-- START Records to process --

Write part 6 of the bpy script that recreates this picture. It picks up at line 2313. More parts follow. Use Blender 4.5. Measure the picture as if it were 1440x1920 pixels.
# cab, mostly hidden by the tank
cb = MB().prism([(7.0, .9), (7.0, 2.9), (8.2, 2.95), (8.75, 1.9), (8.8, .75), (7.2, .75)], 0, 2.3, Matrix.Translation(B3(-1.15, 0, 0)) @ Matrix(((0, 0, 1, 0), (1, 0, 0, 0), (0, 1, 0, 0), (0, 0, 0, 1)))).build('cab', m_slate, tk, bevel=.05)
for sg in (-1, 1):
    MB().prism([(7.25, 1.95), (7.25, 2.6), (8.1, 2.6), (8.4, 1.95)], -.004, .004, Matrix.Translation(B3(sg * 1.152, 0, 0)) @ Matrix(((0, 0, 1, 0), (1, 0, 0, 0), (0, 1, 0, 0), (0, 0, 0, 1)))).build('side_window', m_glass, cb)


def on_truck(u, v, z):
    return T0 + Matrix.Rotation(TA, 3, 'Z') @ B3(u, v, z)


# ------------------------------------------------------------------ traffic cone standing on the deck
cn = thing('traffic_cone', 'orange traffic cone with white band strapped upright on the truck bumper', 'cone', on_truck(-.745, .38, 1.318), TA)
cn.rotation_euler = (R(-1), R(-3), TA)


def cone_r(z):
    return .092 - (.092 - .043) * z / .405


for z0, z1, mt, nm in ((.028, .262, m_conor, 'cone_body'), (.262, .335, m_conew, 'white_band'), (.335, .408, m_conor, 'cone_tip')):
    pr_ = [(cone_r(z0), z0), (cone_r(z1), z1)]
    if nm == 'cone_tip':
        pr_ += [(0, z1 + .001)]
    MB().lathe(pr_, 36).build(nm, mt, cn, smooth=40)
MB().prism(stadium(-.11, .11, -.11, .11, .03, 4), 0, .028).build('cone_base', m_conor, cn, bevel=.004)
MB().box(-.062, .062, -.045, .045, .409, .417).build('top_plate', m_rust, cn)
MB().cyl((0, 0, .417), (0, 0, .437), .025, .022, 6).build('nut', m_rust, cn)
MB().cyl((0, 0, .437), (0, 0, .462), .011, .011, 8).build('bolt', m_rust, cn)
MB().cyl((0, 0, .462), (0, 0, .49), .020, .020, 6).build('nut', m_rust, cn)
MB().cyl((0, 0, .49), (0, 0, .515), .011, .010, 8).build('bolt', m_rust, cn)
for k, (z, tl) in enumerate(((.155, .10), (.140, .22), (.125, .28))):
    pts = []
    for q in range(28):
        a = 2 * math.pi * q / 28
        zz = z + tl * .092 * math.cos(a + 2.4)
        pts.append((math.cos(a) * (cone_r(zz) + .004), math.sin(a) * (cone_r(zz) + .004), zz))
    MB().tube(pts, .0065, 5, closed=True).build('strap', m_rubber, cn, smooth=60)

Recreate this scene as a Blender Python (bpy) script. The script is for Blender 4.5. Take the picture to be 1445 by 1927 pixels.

-- END Records to process --

Exercise description
All of the material must be reproduced exactly.

Correct result
Write part 6 of the bpy script that recreates this picture. It picks up at line 2313. More parts follow. Use Blender 4.5. Measure the picture as if it were 1440x1920 pixels.
# cab, mostly hidden by the tank
cb = MB().prism([(7.0, .9), (7.0, 2.9), (8.2, 2.95), (8.75, 1.9), (8.8, .75), (7.2, .75)], 0, 2.3, Matrix.Translation(B3(-1.15, 0, 0)) @ Matrix(((0, 0, 1, 0), (1, 0, 0, 0), (0, 1, 0, 0), (0, 0, 0, 1)))).build('cab', m_slate, tk, bevel=.05)
for sg in (-1, 1):
    MB().prism([(7.25, 1.95), (7.25, 2.6), (8.1, 2.6), (8.4, 1.95)], -.004, .004, Matrix.Translation(B3(sg * 1.152, 0, 0)) @ Matrix(((0, 0, 1, 0), (1, 0, 0, 0), (0, 1, 0, 0), (0, 0, 0, 1)))).build('side_window', m_glass, cb)


def on_truck(u, v, z):
    return T0 + Matrix.Rotation(TA, 3, 'Z') @ B3(u, v, z)


# ------------------------------------------------------------------ traffic cone standing on the deck
cn = thing('traffic_cone', 'orange traffic cone with white band strapped upright on the truck bumper', 'cone', on_truck(-.745, .38, 1.318), TA)
cn.rotation_euler = (R(-1), R(-3), TA)


def cone_r(z):
    return .092 - (.092 - .043) * z / .405


for z0, z1, mt, nm in ((.028, .262, m_conor, 'cone_body'), (.262, .335, m_conew, 'white_band'), (.335, .408, m_conor, 'cone_tip')):
    pr_ = [(cone_r(z0), z0), (cone_r(z1), z1)]
    if nm == 'cone_tip':
        pr_ += [(0, z1 + .001)]
    MB().lathe(pr_, 36).build(nm, mt, cn, smooth=40)
MB().prism(stadium(-.11, .11, -.11, .11, .03, 4), 0, .028).build('cone_base', m_conor, cn, bevel=.004)
MB().box(-.062, .062, -.045, .045, .409, .417).build('top_plate', m_rust, cn)
MB().cyl((0, 0, .417), (0, 0, .437), .025, .022, 6).build('nut', m_rust, cn)
MB().cyl((0, 0, .437), (0, 0, .462), .011, .011, 8).build('bolt', m_rust, cn)
MB().cyl((0, 0, .462), (0, 0, .49), .020, .020, 6).build('nut', m_rust, cn)
MB().cyl((0, 0, .49), (0, 0, .515), .011, .010, 8).build('bolt', m_rust, cn)
for k, (z, tl) in enumerate(((.155, .10), (.140, .22), (.125, .28))):
    pts = []
    for q in range(28):
        a = 2 * math.pi * q / 28
        zz = z + tl * .092 * math.cos(a + 2.4)
        pts.append((math.cos(a) * (cone_r(zz) + .004), math.sin(a) * (cone_r(zz) + .004), zz))
    MB().tube(pts, .0065, 5, closed=True).build('strap', m_rubber, cn, smooth=60)

Recreate this scene as a Blender Python (bpy) script. The script is for Blender 4.5. Take the picture to be 1445 by 1927 pixels.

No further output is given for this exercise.